CS7001: Instructions to Students regarding Mini-projects


Projects & Time Committments

It is suggested that 60 hours of research work is equivalent to one credit hour for the semester.  This is a five credit course. Thus, it is expected that you will spend about 300 hours for the course for the semester (5 x 60 = 300 hours/semester).

Lectures are three hours/week for 15 weeks -> 45 hours of direct class interaction.   Some people say that each lecture hour is equal to three hours of research (out of class) hours [I guess that depends on the teacher and the course material]

I'd say that projects should be about 120-135 hours of your time for the whole semester.  This is of course approximate because:

  1.  This is research
  2.  As far as I know there are no clocks in CoC to punch in when you start something and punchout when you leave.
  3.  Results matter!

One another way of looking at it is as if you are doing a 3-unit 8903 or 3 1-unit 8903s.

Project Schedule

The schedule for the projects is as follows:
Date
Milestone
September 7, 2004 Identify Project #1
September 30, 2004 Project #1 Due
October 5, 2004 Identify Project #2
October 28, 2004 Project #2 Due
November 2, 2004 Identify Project #3
November 23, 2004 Project #3 Due

Choosing Projects

  • Select a project from the list of descriptions OR ask a professor in the college to design one for you OR design one for yourself and propose it to a professor.
  • Contact the sponsor and set up a meeting to discuss the project.
    • Explain your interest in doing the project
    • Ask what would be required to do this project.
    • Ask what would be a deliverable (ie, a report, etc.)
    • Set up a schedule with sponsor, as to when you want to end the project and when/if you'd like to meet again to discuss the project.
    • Choosing a project, WITHOUT approval of the sponsor is not ALLOWED.
  • Put a link on your CS7001 page stating your project and the modifications that you have discussed with the "sponsor".  If anything specially different send an email to the instructor.

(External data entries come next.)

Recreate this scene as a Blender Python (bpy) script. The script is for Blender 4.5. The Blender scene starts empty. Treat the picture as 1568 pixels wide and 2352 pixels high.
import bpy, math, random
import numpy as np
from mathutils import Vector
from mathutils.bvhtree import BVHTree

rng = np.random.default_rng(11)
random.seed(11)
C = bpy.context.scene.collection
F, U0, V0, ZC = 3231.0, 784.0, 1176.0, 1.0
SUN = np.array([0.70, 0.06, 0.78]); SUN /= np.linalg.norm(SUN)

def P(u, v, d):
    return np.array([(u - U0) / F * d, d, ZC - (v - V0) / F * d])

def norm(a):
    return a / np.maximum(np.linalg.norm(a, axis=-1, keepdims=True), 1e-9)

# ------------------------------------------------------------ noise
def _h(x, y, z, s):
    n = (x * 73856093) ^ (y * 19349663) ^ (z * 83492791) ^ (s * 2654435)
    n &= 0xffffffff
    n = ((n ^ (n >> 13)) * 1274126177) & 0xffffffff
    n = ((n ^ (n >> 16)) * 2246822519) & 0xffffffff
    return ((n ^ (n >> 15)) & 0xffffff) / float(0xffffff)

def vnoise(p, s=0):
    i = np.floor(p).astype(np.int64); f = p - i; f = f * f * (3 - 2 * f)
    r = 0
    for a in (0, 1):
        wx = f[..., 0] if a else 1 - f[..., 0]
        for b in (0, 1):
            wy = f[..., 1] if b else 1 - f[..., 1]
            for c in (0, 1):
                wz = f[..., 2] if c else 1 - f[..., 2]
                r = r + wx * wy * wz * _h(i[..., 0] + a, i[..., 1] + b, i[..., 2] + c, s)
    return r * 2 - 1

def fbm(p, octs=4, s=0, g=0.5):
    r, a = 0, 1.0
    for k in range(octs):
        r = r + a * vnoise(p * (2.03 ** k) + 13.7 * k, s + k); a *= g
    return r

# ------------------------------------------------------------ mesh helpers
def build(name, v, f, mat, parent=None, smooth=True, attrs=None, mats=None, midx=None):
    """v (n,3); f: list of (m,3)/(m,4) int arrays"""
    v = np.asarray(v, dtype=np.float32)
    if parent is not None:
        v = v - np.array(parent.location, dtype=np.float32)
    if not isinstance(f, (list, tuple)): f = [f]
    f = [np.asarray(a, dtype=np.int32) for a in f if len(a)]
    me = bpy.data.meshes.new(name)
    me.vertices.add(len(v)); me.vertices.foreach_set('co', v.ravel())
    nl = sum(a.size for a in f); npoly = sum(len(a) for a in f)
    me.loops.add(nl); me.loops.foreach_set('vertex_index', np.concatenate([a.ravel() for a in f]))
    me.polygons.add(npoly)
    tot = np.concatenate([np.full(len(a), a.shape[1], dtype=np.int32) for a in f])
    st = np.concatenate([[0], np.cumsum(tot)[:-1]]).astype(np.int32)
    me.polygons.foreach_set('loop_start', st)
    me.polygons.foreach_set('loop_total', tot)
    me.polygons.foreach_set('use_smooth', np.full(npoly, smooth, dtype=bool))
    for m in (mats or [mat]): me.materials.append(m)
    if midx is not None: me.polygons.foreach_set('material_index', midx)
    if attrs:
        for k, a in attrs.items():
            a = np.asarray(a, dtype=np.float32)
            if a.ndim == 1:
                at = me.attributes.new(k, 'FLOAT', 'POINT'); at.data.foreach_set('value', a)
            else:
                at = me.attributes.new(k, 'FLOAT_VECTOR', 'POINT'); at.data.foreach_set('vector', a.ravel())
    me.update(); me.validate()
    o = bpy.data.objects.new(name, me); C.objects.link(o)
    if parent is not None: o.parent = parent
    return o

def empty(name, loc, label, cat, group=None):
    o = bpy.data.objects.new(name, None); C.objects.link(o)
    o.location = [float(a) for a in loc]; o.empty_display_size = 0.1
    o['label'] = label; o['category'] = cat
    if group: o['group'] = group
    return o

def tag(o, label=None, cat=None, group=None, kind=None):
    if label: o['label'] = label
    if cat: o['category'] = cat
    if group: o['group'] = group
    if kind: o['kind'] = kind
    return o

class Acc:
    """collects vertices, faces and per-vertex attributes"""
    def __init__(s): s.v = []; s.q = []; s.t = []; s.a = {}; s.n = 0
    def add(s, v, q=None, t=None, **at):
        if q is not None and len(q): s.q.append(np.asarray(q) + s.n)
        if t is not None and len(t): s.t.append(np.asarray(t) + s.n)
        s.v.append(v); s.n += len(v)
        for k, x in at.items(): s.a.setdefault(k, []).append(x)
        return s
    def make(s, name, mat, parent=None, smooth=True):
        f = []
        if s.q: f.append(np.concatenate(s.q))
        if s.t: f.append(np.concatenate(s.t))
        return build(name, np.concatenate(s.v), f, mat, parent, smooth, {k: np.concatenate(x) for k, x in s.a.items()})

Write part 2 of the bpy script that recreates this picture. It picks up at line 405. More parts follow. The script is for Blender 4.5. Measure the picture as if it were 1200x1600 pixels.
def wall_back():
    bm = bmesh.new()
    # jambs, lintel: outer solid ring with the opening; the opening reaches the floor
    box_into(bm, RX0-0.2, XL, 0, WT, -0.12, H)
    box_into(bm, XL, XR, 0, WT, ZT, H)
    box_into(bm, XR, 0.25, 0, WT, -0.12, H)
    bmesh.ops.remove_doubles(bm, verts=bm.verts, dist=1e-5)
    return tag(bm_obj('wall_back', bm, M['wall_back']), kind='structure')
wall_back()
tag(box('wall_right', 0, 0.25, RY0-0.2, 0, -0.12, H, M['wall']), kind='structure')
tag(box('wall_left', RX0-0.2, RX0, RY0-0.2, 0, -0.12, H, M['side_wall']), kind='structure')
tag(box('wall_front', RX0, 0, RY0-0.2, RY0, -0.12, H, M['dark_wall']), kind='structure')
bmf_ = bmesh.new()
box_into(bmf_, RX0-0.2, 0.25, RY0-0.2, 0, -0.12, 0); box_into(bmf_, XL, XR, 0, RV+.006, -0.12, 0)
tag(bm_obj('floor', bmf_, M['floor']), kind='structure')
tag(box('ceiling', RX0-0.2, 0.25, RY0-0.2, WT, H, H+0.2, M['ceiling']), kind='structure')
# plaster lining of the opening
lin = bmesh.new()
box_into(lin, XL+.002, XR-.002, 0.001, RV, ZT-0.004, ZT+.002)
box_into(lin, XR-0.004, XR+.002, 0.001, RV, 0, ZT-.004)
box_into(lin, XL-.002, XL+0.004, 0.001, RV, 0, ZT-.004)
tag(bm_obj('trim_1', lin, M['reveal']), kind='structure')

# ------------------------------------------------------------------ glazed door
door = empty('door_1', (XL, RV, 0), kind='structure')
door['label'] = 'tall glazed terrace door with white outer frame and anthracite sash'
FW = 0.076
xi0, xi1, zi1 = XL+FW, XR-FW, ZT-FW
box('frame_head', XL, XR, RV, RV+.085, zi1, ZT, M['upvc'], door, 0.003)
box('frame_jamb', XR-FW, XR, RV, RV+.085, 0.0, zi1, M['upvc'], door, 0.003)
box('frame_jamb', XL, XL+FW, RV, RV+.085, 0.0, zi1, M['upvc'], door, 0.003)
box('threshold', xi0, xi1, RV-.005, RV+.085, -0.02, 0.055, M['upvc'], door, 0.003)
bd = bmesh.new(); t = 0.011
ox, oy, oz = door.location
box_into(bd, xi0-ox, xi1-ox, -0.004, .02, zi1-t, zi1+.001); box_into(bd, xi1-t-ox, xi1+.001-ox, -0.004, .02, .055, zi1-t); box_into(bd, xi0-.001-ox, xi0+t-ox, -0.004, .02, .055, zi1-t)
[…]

    THIS HAS TO BE DONE BY DEADLINES previously ESTABLISHED.

Ending Projects

  • The projects have to END on the day they are due. If your sponsor asks you to continue the project past the deadline in order to get a grade, please contact me. Note: It's okay to keep working on the project, just as long as it doesn't hold up the grade.
  • For the project report:
    • You should email a copy of your report by midnight of the day it is due. Please send an email with the header such as "7001 Project #N - YourName" and attach either a PDF, RTF, or Word version of the file. Please cc your project sponsor.
    • You should also put a copy of your report on your home page. HTML or PDF is preferred, but PDF, PS, Word, or RTF formats are all fine.
    • The length and details of the report depends on what you and the sponsor have agreed to. However, this year it should be at 3-5 pages, single spaced, in an 11 or 12-point font. It should be written in a professional style (with proper citations and references). If you need to use a different format for your project (i.e., if the paper is one that your advisor is hoping to send to a conference) you can use that format instead.
    • If your sponsor does not have a predefined format, and you'd like some guidance, here is a suggested structure:
      • Introduction: The research problem or project that you decided to address, perhaps with a simple example.
      • Motivation: Why is this an interesting problem? Address why it is important to researchers in this area, but also consider addressing why the problem is interesting in more general terms.
      • Plan: How did you decide to tackle this problem? You may want to write this section at the beginning of your project, to help focus your work.
      • Results: What finally happened? What did you accomplish?
      • Discussion: General discussion of new insights that you gained from the research, and what the results mean more broadly.
      • Conclusion and future work: Re-summarize your results, and briefly discuss some possible future work.
      • References
  • Please ask your faculty sponsor to email the grade to the me.